Let us remember what happened with Royal Mail. Who is to say that this Tory Government will not be wilfully incompetent and will not sell off the Land Registry at a bargain basement price, as they did with Royal Mail, depriving the public purse of the true value of the asset? Even worse, we hear that the private companies interested in taking over the Land Registry have links with tax havens. It would be a double whammy: first, the Treasury may lose the revenue that the Land Registry brings in; and then, to add insult to injury, the Treasury may lose out because profits are offshored. We would lose not only the revenue but some of the tax take. As other Members have pointed out, in situations such as that with the Panama papers the public interest would be seriously hampered if FOI did not apply, as I understand it would not were the Land Registry a private company.

All in all, it would be an absolute disaster, and that is before we even come to the issue of trust. Currently, the Land Registry’s customer satisfaction rating is enormously high—some 98%. People trust it because they know it is impartial, as only a Government body can be.

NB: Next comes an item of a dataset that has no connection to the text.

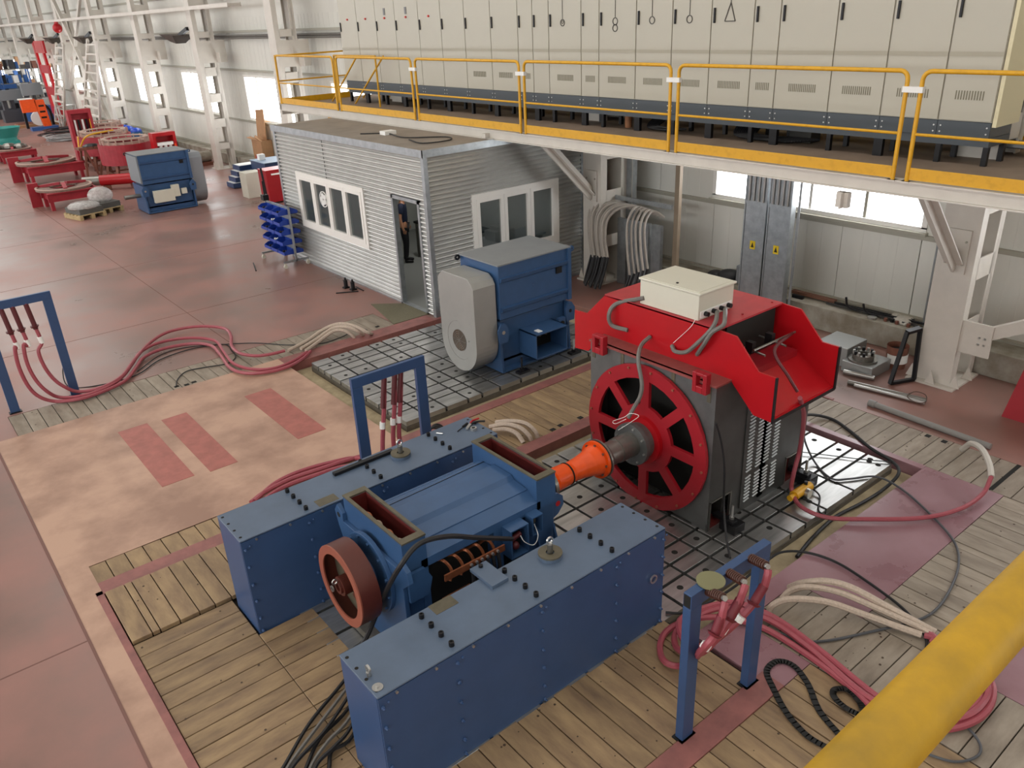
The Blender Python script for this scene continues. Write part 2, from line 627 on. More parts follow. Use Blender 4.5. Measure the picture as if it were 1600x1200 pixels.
# nail holes / knots scattered on the decks (flat dark discs too small to pick apart)
b = MB()
for (x0, x1, y0, y1, n, z) in ((0.75, 2.1, 3.7, 7.4, 40, 0.004), (2.0, 4.4, 2.8, 3.6, 40, 0.004), (5.0, 8.6, 1.5, 2.45, 45, 0.004), (5.0, 8, 7.0, 8.0, 30, 0.004), (8.7, 9.4, 2.5, 5.4, 25, 0.004), (5.0, 5.7, 1.5, 3.1, 25, 0.004), (2.8, 4.9, 1.2, 2.4, 30, 0.004), (0.8, 6.5, 12, 12.65, 25, 0.004)):
    for k in range(n):
        x, y, r = random.uniform(x0, x1), random.uniform(y0, y1), random.uniform(0.004, 0.012)
        zz = 0.034 if (x < 1.62 and y > 6.58) else z
        if 1.62 < x < 2.2 and y > 5.9:
            continue
        b.cyl((x, y, zz-0.001), (x, y, zz), r, n=6)
t = obj('knots', b, STAIN)
tag(t, 'dark knots and nail holes scattered over the timber floor decks', 'knots', kind='stuff')
# square slots and cable holes
for i, (x, y, lb) in enumerate(((6.30, 7.06, 'pair of hand holes'), (6.45, 7.05, ''), (6.7, 7.05, ''), (9.40, 3.64, ''), (9.40, 3.45, ''))):
    pass
b = MB()
for x, y in ((6.13, 7.0), (6.28, 7.02), (6.62, 7.0), (9.38, 3.66), (9.38, 3.46), (2.89, 12.02), (3.03, 11.98), (3.15, 12.0), (6.2, 12.05), (6.45, 12.05), (5.2, 3.1), (5.52, 3.1)):
    b.box(x-0.035, x+0.035, y-0.03, y+0.03, -0.02, 0.006)
b.box(8.68, 9.44, 2.61, 2.655, -0.02, 0.005)
t = obj('cable_slots', b, DARK)
tag(t, 'dark square cable slots cut through the plank floor', 'slots', kind='stuff')

# window wall: kerb, panels, windows
obj('baseboard_right', MB().box(11.65, XW+0.1, HALL[2], HALL[3], 0, 0.38), CONC, kind='structure', bevel=0.01)
obj('trim_20', MB().box(12.10, XW, HALL[2], HALL[3], 0.38, 0.42), WALLG, kind='structure')
cols = [4.35+6.8*k for k in range(-2, 16)]
WIN = []
for k, y in enumerate(cols[:-1]):
    if k == 2:
        WIN.append((5.4, 9.25))
    elif k == 3:
        WIN.append((13.2, 16.6))
    else:
        WIN.append((y+2.0, y+5.9))
wall = bpy.data.objects.new('wall_right', None)
COL.objects.link(wall)
wall['kind'] = 'structure'
WZ0, WZ1, WH = 1.78, 3.25, 9.0
pmesh = {}


def panel(y0, y1, z0, z1):
    key = (round(y1-y0, 2), z0, z1)
    if key not in pmesh:
        bb = MB().box(0, 0.1, 0.004, y1-y0-0.004, z0, z1)
        for q in (0.28, 0.5, 0.72):
            bb.box(-0.004, 0, (y1-y0)*q-0.01, (y1-y0)*q+0.01, z0, z1)
        o = obj('panel', bb, WALLP)
        pmesh[key] = o.data
    else:
        o = bpy.data.objects.new('panel', pmesh[key])
        COL.objects.link(o)
    o.parent = wall
    o.location = (XW, y0, 0)


y = HALL[2]
edges = sorted([HALL[2]]+[e for w_ in WIN for e in w_]+[HALL[3]])
for a, b_ in zip(edges[:-1], edges[1:]):
    isw = any(abs(a-w_[0]) < 1e-6 for w_ in WIN)
    n = max(1, round((b_-a)/1.15))
    for k in range(n):
        y0, y1 = a+(b_-a)*k/n, a+(b_-a)*(k+1)/n
        if isw:
            panel(y0, y1, 0.38, WZ0-0.05)
            panel(y0, y1, WZ1+0.05, 5.2)
        else:
            panel(y0, y1, 0.38, WZ1+0.05)
            panel(y0, y1, WZ1+0.05, 5.2)
obj('wall_right_upper', MB().box(XW, XW+0.1, HALL[2], HALL[3], 5.2, WH), WALLP, kind='structure')
obj('wall_right_core', MB().box(XW+0.1, XW+0.16, HALL[2], HALL[3], 0, WZ0-0.05), WALLG, kind='structure')
for i, (a, b_) in enumerate(WIN):
    root = bpy.data.objects.new('window_%d' % (i+1), None)
    COL.objects.link(root)
    root['kind'] = 'structure'
    root.location = (XW, a, WZ0)
    W, H = b_-a, WZ1-WZ0
    fr = MB().box(-0.02, 0.1, -0.05, W+0.05, -0.05, 0.02).box(-0.02, 0.1, -0.05, W+0.05, H-0.02, H+0.05)
    fr.box(-0.02, 0.1, -0.05, 0.03, 0, H).box(-0.02, 0.1, W-0.03, W+0.05, 0, H)
    obj('frame', fr, WHITE_W, root)
    obj('sill', MB().box(-0.09, 0.02, -0.08, W+0.08, -0.1, -0.05), WALLG, root, bevel=0.004)
    n = 4
    for k in range(n):
        obj('pane', MB().box(0.05, 0.056, W*k/n+0.03, W*(k+1)/n-0.03, 0.03, H-0.03), DAY, root)
        if k:
            obj('mullion', MB().box(0.02, 0.08, W*k/n-0.025, W*k/n+0.025, 0, H), WALLG if k % 2 else WHITE_W, root)
    pl = bpy.data.lights.new('daylight', 'AREA')
    pl.shape = 'RECTANGLE'
    pl.size = H
    pl.size_y = W
    pl.cycles.is_portal = True
    po = bpy.data.objects.new('daylight', pl)
    po.location = (XW+0.15, (a+b_)/2, (WZ0+WZ1)/2)
    po.rotation_euler = (0, pi/2, 0)
    if a < 45:
        COL.objects.link(po)
# girts
for i, (z, s) in enumerate(((3.42, 0.10), (4.72, 0.12), (6.05, 0.12), (7.4, 0.12), (1.62, 0.05))):
    obj('trim_%d' % (30+i), MB().box(XW-s, XW, HALL[2], HALL[3], z, z+0.07), WALLG, kind='structure')
for za, zb in ((0, 1.8), (3.3, 5.0), (7.4, WH)):  # unseen left wall, window bands added to bring in side light
    obj('wall_left', MB().box(HALL[0]-0.2, HALL[0], HALL[2], HALL[3], za, zb), WALLP, kind='structure')
wp = MB()
for k in range(-1, 16):
    wp.box(HALL[0]-0.15, HALL[0], 4.35+6.8*k-1.6, 4.35+6.8*k+1.6, 1.8, 3.3).box(HALL[0]-0.15, HALL[0], 4.35+6.8*k-0.3, 4.35+6.8*k+0.3, 5.0, 7.4)
obj('wall_left', wp, WALLP, kind='structure')
for za, zb, ya, yb in ((1.8, 3.3, HALL[2], 60), (5.0, 7.4, HALL[2], 60)):
    pl = bpy.data.lights.new('daylight', 'AREA')
    pl.shape = 'RECTANGLE'
    pl.size = zb-za
    pl.size_y = yb-ya
    pl.cycles.is_portal = True
    po = bpy.data.objects.new('daylight', pl)
    po.location = (HALL[0]-0.25, (ya+yb)/2, (za+zb)/2)
    po.rotation_euler = (0, -pi/2, 0)
    COL.objects.link(po)
obj('wall_near', MB().box(HALL[0], XW, HALL[2]-0.2, HALL[2], 0, WH), WALLP, kind='structure')
obj('wall_far', MB().box(HALL[0], XW, HALL[3], HALL[3]+0.2, 0, WH), WALLP, kind='structure')
obj('ceiling', MB().box(HALL[0]-0.2, XW+0.2, HALL[2]-0.2, HALL[3]+0.2, WH, WH+0.15), ROOFM, kind='structure')

# hall columns: front chord, rear chord, batten plates
col0 = None
names = {2: 'white latticed steel column at the right, behind the red generator', 3: 'white steel column beside the grey hanging conduits',
         4: 'white steel column hidden mostly behind the corrugated cabin', 5: 'white latticed column next to the yellow platform end',
         6: 'white latticed column behind the cardboard box by the window wall', 7: 'white latticed column behind the red stator stands'}
for k, y in enumerate(cols):
    if k < 1:
        continue
    lb = names.get(k, 'white latticed hall column, number %d along the window wall from the cabin' % (k-4) if k > 7 else 'white latticed steel column beyond the right edge of the view')
    if col0 is None:
        t = thing('steel_column', lb, 'column', (11.0, y, 0), 'hall columns along the window wall')
        obj('front_chord', MB().box(-0.1, -0.08, -0.24, 0.24, 0, WH).box(-0.08, 0.06, -0.24, -0.22, 0, WH).box(-0.08, 0.06, 0.22, 0.24, 0, WH), COLW, t)
        obj('rear_chord', MB().box(0.52, 0.54, -0.24, 0.24, 0.0, WH).box(0.45, 0.6, -0.24, -0.22, 0.0, WH).box(0.45, 0.6, 0.22, 0.24, 0.0, WH), COLW, t)
        for z0, z1 in ((0.72, 0.95), (1.52, 1.82), (2.4, 2.7), (3.3, 3.6), (4.6, 4.8), (5.6, 5.9), (7, 7.3)):
            obj('batten', MB().box(0.04, 0.5, -0.24, -0.22, z0, z1).box(0.04, 0.5, 0.22, 0.24, z0, z1), COLW, t)
        obj('gusset', MB().box(-0.06, 0.95, -0.245, -0.235, 3.75, 4.5).box(0.2, 0.95, -0.22, 0.22, 3.75, 3.77).box(0.55, 0.57, -0.6, 0.6, 3.75, 4.1), COLW, t)
        obj('base_plate', MB().box(-0.2, 0.6, -0.33, 0.33, 0, 0.03), COLW, t)
        for sx, sy in ((-0.1, -0.3), (-0.1, 0.3), (0.3, -0.3), (-0.17, 0)):
            obj('stiffener', MB().prism([(-0.07, 0.03), (0.07, 0.03), (0.0, 0.22)], 'x', sx-0.01, sx+0.01), COLW, t, loc=(0, sy, 0))
        col0 = t
    else:
        t = dup(col0, None, (11.0, y, 0))
        t['label'] = lb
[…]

How could we possibly guarantee that there would not be conflicts of interests if it were a private company? Then there is the issue of data protection. I am advised that there is nothing in law to prevent a private company from selling on personal data to buyers who wanted that information.

For all the reasons mentioned both by me and by my hon. Friends, I implore the Minister to think again. He should listen as well to Government Members who also have concerns. Privatising the Land Registry is simply not the right thing to do. It is not just us who are saying that. The Law Society has set out its concerns very clearly. We have already heard concerns from practising solicitors. We really must keep the Land Registry in public ownership, so that we can maintain its integrity.